31 Screams in October, Vol. 4, #17: Madman (1982)

Posted: October 17, 2018 in Movie Review

17. Madman (1982)

Director: Joe Giannone

Starring: Alexis Dubin, Tony Fish, Harriet Bass, Seth Jones, Jan Claire, Alex Murphy, Jimmy Steele, Carl Fredericks, Michael Sullivan, Paul Ehlers

I can always tell whether or not I’m going to like a movie within the first 15-20 minutes. In the case of 1982’s “Madman,” I was checking my watch during the opening campfire scene. Based on the same urban legend as 1981’s “The Burning” (a FAR superior entry in the slasher genre), “Madman” is as lifeless as the bloody corpses its killer leaves in his wake. Part of that has to do with last-minute changes made to try and distinguish this from the earlier film. Mostly, it’s because “Madman” sucks.

The aforementioned campfire scene does what it’s meant for, and that’s introducing the cast of soon-to-be corpses as well as developing the legend of Madman Marz (Paul Ehlers).
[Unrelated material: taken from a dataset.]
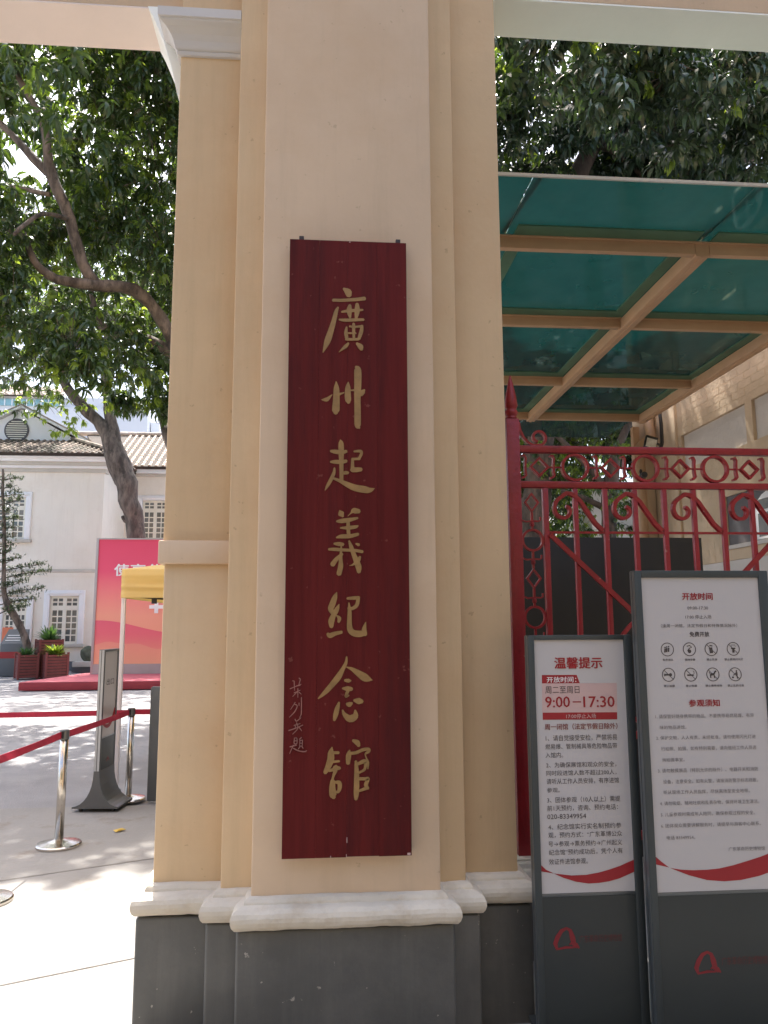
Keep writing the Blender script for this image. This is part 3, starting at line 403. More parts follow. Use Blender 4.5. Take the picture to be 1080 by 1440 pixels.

It’s as plain as day that Betsy (Gaylen Ross, credited as Alexis Dubin) will wind up as the last one to challenge Madman Marz. That’s no big deal. Where “Madman” completely drops the ball in this scene is by giving us brief glimpses of these characters’ final moments. It’s like the movie is a horny teenager who can’t control himself for more than a few short minutes.

One of the idiot kids, Richie (Jimmy Steele) doesn’t treat the legend of Madman Marz as anything more than that, and does the one thing the story says not to do: He calls out the killer’s name three times. A bit later, the kid disappears. Soon after, everyone starts dying. The makeup effects are pretty much the only virtue here, but they lack the finesse of the maestro, Tom Savini (“Friday the 13th,” “Dawn of the Dead,” “The Burning,” to name but a small few).

I received a small measure of amusement from the character of Ellie (Jan Claire), a character so broadly overacted that she allowed me to forget for a few brief moments that I was watching one of the worst slasher films ever made.  Ellie gets two death scenes; one which you think must be her end, followed later by the second one as a kind of jump scare when she’s mistakenly shot by Betsy. The first, more elaborate “death” is so laughable I briefly considered rewinding it, but that would have meant prolonging the experience of watching “Madman.”

As for Betsy herself, she’s hardly an exemplary “final girl,” though that’s more the fault of the writing than of the actor. She’s written as the “can’t leave anyone behind” type. She could have driven the bus full of kids out of the camp and been home free, but chooses instead to have one of the other survivors do it so she can go take on Madman Marz herself. This proves to be Betsy’s undoing, and does not result in Madman Marz’s demise. Oh, remember the kid who started all of this by calling out Madman Marz’s name? He lives, albeit freaked out of his mind with the knowledge that the legend is true. I guess all of this was supposed to leave room for a sequel. We can at least be grateful that never happened.

I do not know the reason for why actress Gaylen Ross is billed under a different name. I can only assume that the “Dawn of the Dead” star must have been as embarrassed by this movie as I was. This movie was so bad, my experience in sitting through it so off-putting, that I briefly considered putting a halt to the marathon right then and there. I’m glad I decided against that because it would have meant missing out on several superior titles. All I knew at this point was that I needed to put considerable distance between myself and the memory of watching this garbage.

  1. Sylvia Williams says:

    Well, that is a pretty definite and resounding “No!” to any of your horror movie followers considering this movie as a likely candidate for entertainment purposes! Thanks for the warning!